I am fresh to the topic of DSGE modelling and dynare. It seems that I lack knowledge of some fundamentals as I am not able to implement a model that allows borrowing between agents. I hope the forum is willing and able to provide some advice.

Brief description:
I am trying to run a model where two entrepreneurs rent their accumulated capital stock to some final goods producer. Three agents (households, entrepreneur P and entrepreneur G) consume the final good, households can generate labor income. Entrepreneur P is subject to an exogenous tax. Production technology of the latter can be hit by a shock.
Associated mod file: twocap_no_borrowing.mod

So far so good, I did not experience any problems here. However, as soon as I allow entrepreneurs to offer one period bonds to households and to the other entrepreneur something strange happens. After the shock, the system does not converge back to its steady state.
Associated mod file: twocap_borrowing.mod

From what I understood by reading similar posts, I might have an issue with the timing of variables. However, I was not able to resolve the issue. Please let me know if you have any idea what could be going on.

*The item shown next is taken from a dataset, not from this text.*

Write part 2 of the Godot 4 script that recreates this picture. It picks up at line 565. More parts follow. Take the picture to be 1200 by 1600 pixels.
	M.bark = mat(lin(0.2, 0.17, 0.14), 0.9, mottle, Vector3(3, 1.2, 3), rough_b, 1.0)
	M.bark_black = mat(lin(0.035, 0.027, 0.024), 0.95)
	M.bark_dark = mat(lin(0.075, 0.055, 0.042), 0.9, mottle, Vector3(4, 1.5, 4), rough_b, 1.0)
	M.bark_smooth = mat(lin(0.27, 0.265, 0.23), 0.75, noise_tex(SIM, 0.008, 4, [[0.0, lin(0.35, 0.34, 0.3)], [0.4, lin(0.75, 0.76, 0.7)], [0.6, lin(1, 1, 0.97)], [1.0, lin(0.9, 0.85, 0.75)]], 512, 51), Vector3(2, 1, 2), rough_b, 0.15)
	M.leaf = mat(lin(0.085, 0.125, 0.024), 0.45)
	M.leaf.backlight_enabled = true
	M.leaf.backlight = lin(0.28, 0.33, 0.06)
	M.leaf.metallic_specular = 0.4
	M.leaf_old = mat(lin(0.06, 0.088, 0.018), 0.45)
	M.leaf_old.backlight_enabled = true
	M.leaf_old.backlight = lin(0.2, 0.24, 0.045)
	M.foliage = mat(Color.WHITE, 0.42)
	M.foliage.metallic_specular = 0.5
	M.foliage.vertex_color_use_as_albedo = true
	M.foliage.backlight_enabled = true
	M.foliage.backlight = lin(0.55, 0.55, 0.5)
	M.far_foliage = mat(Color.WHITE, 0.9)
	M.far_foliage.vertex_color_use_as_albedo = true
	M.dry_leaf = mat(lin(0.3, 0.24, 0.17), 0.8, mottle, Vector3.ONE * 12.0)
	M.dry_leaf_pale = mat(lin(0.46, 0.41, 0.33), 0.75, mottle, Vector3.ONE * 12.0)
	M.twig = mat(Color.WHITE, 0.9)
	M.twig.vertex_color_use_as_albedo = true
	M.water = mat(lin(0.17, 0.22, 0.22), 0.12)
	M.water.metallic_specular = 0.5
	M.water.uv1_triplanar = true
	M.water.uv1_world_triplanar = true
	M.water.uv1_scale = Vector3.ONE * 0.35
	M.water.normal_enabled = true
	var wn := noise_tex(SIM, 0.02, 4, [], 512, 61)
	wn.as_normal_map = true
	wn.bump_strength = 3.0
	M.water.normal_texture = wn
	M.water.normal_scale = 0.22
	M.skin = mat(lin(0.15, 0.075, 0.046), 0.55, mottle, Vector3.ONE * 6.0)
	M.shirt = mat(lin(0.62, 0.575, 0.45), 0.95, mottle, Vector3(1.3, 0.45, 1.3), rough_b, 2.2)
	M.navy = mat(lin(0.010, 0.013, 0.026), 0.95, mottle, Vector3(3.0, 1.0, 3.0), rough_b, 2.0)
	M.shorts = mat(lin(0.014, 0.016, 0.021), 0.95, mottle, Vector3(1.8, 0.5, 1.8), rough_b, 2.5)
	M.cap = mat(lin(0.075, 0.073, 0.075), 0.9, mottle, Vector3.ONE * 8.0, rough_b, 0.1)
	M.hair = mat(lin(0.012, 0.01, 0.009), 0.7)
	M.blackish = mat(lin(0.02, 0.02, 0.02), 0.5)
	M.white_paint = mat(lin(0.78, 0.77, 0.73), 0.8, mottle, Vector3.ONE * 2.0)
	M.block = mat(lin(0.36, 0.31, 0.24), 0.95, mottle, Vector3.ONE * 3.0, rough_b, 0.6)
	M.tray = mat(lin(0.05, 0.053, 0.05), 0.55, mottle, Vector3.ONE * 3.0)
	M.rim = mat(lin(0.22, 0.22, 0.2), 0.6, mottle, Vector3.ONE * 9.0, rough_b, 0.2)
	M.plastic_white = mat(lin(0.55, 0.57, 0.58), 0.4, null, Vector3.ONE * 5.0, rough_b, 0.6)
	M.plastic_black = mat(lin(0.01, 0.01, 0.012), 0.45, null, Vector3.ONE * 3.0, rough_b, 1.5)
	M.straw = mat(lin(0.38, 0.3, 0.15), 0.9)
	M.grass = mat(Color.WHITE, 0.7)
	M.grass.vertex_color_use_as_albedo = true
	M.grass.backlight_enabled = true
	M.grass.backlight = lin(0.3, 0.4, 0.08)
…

I highly appreciate any help, thank you!

twocap_no_borrowing.mod (3.0 KB)
twocap_borrowing.mod (3.6 KB)

This is not a timing issue. Rather, it is the result of consumption smoothing. After a shock, bonds are aquired by one agent, who then consumes an annuity out of these bonds. Thus, the bond stock never goes back to steady state, leading to a permanent wealth effect. This is the reason for the unit root your are getting. This behavior is well known from the small open economy literature.

Dear jpfeifer,

many thanks for having a look at my problem and your informative reply.

So the shock basically catapults the system to a new steady state? However, in this new steady state, the borrower(s) is/are worse off with respect to intertemporal utility. This can be seen by calculating intertemporal utility for the three agents (see attached files - U_H, U_P, U_G).

Would it then not make sense for the borrowers to repay debts and abstain from any further issuance of bonds? Or is this were consumption is smoothed since the one period drop in consumption (while repaying bonds) is valued worse than the benefits of a marginal increase of consumption in future periods? I would appreciate if you could point out one descriptive piece of the literature you mentioned.

Thank you very much for your time and efforts!

twocap_no_borrowing.mod (3.0 KB)
twocap_borrowing.mod (3.6 KB)

You cannot simply compare steady states. There is a transition involved that caused the shift in the first place. The classical reference on the solution is Schmitt-Grohe/Uribe (2003) “Closing small open economy models”

Thank you for your help. I will look into it.